**Problem requirements**:
Print out every line, exactly as written.

**Material**:
◆ ◆ ◆ ◆ ◆
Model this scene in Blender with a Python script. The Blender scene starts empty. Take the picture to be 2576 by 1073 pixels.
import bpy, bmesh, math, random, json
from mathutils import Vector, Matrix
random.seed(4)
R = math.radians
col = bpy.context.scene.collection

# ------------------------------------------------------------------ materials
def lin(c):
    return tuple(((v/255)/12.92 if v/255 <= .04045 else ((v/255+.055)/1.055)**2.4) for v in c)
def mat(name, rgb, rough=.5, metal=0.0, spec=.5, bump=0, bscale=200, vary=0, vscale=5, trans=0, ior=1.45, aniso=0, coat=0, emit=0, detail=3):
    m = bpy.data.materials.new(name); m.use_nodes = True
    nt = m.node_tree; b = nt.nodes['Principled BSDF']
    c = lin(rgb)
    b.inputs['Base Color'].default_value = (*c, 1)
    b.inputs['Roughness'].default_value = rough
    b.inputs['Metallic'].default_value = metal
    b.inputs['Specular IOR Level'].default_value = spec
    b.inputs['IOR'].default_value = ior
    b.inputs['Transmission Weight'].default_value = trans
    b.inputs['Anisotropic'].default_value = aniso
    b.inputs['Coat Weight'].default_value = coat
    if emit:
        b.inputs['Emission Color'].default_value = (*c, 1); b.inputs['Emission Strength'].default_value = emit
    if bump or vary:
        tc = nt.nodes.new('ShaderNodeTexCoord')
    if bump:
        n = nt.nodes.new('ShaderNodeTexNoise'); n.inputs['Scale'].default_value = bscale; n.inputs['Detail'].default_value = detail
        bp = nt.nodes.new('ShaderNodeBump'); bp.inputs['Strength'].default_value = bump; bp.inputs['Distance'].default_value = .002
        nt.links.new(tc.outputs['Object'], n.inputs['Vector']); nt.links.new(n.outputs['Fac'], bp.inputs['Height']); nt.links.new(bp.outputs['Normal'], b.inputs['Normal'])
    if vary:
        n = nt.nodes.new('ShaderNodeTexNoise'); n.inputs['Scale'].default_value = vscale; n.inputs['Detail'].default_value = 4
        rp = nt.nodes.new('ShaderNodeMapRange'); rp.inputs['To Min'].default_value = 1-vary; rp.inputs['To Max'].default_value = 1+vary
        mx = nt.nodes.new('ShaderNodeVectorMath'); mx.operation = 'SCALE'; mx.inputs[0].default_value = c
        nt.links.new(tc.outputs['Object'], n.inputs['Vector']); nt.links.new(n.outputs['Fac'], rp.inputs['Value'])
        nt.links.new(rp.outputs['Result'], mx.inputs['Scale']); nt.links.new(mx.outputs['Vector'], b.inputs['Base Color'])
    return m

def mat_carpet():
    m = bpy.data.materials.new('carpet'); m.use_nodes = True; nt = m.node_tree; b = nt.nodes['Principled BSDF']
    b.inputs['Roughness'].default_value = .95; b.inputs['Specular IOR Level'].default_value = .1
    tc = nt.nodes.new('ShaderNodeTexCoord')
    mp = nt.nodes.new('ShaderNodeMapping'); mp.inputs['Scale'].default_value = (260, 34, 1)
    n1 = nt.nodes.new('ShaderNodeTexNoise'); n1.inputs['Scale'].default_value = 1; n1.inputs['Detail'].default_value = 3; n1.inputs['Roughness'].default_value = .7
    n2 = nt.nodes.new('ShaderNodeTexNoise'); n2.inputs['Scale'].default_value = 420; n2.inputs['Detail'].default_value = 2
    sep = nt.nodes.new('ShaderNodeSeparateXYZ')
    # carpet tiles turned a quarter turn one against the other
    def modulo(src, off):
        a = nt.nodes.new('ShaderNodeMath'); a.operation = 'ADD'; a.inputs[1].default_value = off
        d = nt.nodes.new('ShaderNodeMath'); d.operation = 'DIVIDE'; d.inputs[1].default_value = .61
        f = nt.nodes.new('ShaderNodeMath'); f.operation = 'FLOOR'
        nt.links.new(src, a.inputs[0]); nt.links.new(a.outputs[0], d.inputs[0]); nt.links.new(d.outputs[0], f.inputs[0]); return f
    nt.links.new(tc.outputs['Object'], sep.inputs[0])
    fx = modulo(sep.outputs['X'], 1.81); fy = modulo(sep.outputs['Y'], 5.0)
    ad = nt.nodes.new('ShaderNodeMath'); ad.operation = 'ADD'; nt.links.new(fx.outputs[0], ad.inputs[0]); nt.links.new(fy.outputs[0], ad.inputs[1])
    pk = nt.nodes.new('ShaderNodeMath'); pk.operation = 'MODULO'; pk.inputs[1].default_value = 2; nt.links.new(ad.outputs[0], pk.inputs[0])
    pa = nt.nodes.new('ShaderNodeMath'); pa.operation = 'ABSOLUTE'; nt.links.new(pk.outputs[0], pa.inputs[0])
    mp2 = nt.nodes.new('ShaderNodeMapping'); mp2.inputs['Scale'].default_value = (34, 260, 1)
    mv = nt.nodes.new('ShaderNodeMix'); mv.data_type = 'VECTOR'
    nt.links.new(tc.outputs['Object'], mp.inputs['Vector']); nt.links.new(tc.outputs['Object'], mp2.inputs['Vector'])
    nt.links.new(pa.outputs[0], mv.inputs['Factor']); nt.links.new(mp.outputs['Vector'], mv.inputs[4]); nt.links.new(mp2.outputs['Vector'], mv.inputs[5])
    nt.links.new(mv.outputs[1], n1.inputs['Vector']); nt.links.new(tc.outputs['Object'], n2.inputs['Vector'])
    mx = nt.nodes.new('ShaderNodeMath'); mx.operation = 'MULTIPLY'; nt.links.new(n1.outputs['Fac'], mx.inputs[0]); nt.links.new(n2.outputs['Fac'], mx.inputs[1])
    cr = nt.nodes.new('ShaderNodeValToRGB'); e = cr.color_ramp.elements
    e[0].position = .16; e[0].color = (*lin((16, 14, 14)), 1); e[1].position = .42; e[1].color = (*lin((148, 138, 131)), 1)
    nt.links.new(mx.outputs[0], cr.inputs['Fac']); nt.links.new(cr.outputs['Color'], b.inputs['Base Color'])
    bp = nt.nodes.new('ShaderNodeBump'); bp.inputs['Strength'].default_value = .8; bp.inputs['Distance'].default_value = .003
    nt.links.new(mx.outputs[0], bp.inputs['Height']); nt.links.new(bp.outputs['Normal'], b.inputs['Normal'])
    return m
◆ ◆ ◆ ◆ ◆
**Answer in full**:
Model this scene in Blender with a Python script. The Blender scene starts empty. Take the picture to be 2576 by 1073 pixels.
import bpy, bmesh, math, random, json
from mathutils import Vector, Matrix
random.seed(4)
R = math.radians
col = bpy.context.scene.collection

# ------------------------------------------------------------------ materials
def lin(c):
    return tuple(((v/255)/12.92 if v/255 <= .04045 else ((v/255+.055)/1.055)**2.4) for v in c)
def mat(name, rgb, rough=.5, metal=0.0, spec=.5, bump=0, bscale=200, vary=0, vscale=5, trans=0, ior=1.45, aniso=0, coat=0, emit=0, detail=3):
    m = bpy.data.materials.new(name); m.use_nodes = True
    nt = m.node_tree; b = nt.nodes['Principled BSDF']
    c = lin(rgb)
    b.inputs['Base Color'].default_value = (*c, 1)
    b.inputs['Roughness'].default_value = rough
    b.inputs['Metallic'].default_value = metal
    b.inputs['Specular IOR Level'].default_value = spec
    b.inputs['IOR'].default_value = ior
    b.inputs['Transmission Weight'].default_value = trans
    b.inputs['Anisotropic'].default_value = aniso
    b.inputs['Coat Weight'].default_value = coat
    if emit:
        b.inputs['Emission Color'].default_value = (*c, 1); b.inputs['Emission Strength'].default_value = emit
    if bump or vary:
        tc = nt.nodes.new('ShaderNodeTexCoord')
    if bump:
        n = nt.nodes.new('ShaderNodeTexNoise'); n.inputs['Scale'].default_value = bscale; n.inputs['Detail'].default_value = detail
        bp = nt.nodes.new('ShaderNodeBump'); bp.inputs['Strength'].default_value = bump; bp.inputs['Distance'].default_value = .002
        nt.links.new(tc.outputs['Object'], n.inputs['Vector']); nt.links.new(n.outputs['Fac'], bp.inputs['Height']); nt.links.new(bp.outputs['Normal'], b.inputs['Normal'])
    if vary:
        n = nt.nodes.new('ShaderNodeTexNoise'); n.inputs['Scale'].default_value = vscale; n.inputs['Detail'].default_value = 4
        rp = nt.nodes.new('ShaderNodeMapRange'); rp.inputs['To Min'].default_value = 1-vary; rp.inputs['To Max'].default_value = 1+vary
        mx = nt.nodes.new('ShaderNodeVectorMath'); mx.operation = 'SCALE'; mx.inputs[0].default_value = c
        nt.links.new(tc.outputs['Object'], n.inputs['Vector']); nt.links.new(n.outputs['Fac'], rp.inputs['Value'])
        nt.links.new(rp.outputs['Result'], mx.inputs['Scale']); nt.links.new(mx.outputs['Vector'], b.inputs['Base Color'])
    return m

def mat_carpet():
    m = bpy.data.materials.new('carpet'); m.use_nodes = True; nt = m.node_tree; b = nt.nodes['Principled BSDF']
    b.inputs['Roughness'].default_value = .95; b.inputs['Specular IOR Level'].default_value = .1
    tc = nt.nodes.new('ShaderNodeTexCoord')
    mp = nt.nodes.new('ShaderNodeMapping'); mp.inputs['Scale'].default_value = (260, 34, 1)
    n1 = nt.nodes.new('ShaderNodeTexNoise'); n1.inputs['Scale'].default_value = 1; n1.inputs['Detail'].default_value = 3; n1.inputs['Roughness'].default_value = .7
    n2 = nt.nodes.new('ShaderNodeTexNoise'); n2.inputs['Scale'].default_value = 420; n2.inputs['Detail'].default_value = 2
    sep = nt.nodes.new('ShaderNodeSeparateXYZ')
    # carpet tiles turned a quarter turn one against the other
    def modulo(src, off):
        a = nt.nodes.new('ShaderNodeMath'); a.operation = 'ADD'; a.inputs[1].default_value = off
        d = nt.nodes.new('ShaderNodeMath'); d.operation = 'DIVIDE'; d.inputs[1].default_value = .61
        f = nt.nodes.new('ShaderNodeMath'); f.operation = 'FLOOR'
        nt.links.new(src, a.inputs[0]); nt.links.new(a.outputs[0], d.inputs[0]); nt.links.new(d.outputs[0], f.inputs[0]); return f
    nt.links.new(tc.outputs['Object'], sep.inputs[0])
    fx = modulo(sep.outputs['X'], 1.81); fy = modulo(sep.outputs['Y'], 5.0)
    ad = nt.nodes.new('ShaderNodeMath'); ad.operation = 'ADD'; nt.links.new(fx.outputs[0], ad.inputs[0]); nt.links.new(fy.outputs[0], ad.inputs[1])
    pk = nt.nodes.new('ShaderNodeMath'); pk.operation = 'MODULO'; pk.inputs[1].default_value = 2; nt.links.new(ad.outputs[0], pk.inputs[0])
    pa = nt.nodes.new('ShaderNodeMath'); pa.operation = 'ABSOLUTE'; nt.links.new(pk.outputs[0], pa.inputs[0])
    mp2 = nt.nodes.new('ShaderNodeMapping'); mp2.inputs['Scale'].default_value = (34, 260, 1)
    mv = nt.nodes.new('ShaderNodeMix'); mv.data_type = 'VECTOR'
    nt.links.new(tc.outputs['Object'], mp.inputs['Vector']); nt.links.new(tc.outputs['Object'], mp2.inputs['Vector'])
    nt.links.new(pa.outputs[0], mv.inputs['Factor']); nt.links.new(mp.outputs['Vector'], mv.inputs[4]); nt.links.new(mp2.outputs['Vector'], mv.inputs[5])
    nt.links.new(mv.outputs[1], n1.inputs['Vector']); nt.links.new(tc.outputs['Object'], n2.inputs['Vector'])
    mx = nt.nodes.new('ShaderNodeMath'); mx.operation = 'MULTIPLY'; nt.links.new(n1.outputs['Fac'], mx.inputs[0]); nt.links.new(n2.outputs['Fac'], mx.inputs[1])
    cr = nt.nodes.new('ShaderNodeValToRGB'); e = cr.color_ramp.elements
    e[0].position = .16; e[0].color = (*lin((16, 14, 14)), 1); e[1].position = .42; e[1].color = (*lin((148, 138, 131)), 1)
    nt.links.new(mx.outputs[0], cr.inputs['Fac']); nt.links.new(cr.outputs['Color'], b.inputs['Base Color'])
    bp = nt.nodes.new('ShaderNodeBump'); bp.inputs['Strength'].default_value = .8; bp.inputs['Distance'].default_value = .003
    nt.links.new(mx.outputs[0], bp.inputs['Height']); nt.links.new(bp.outputs['Normal'], b.inputs['Normal'])
    return m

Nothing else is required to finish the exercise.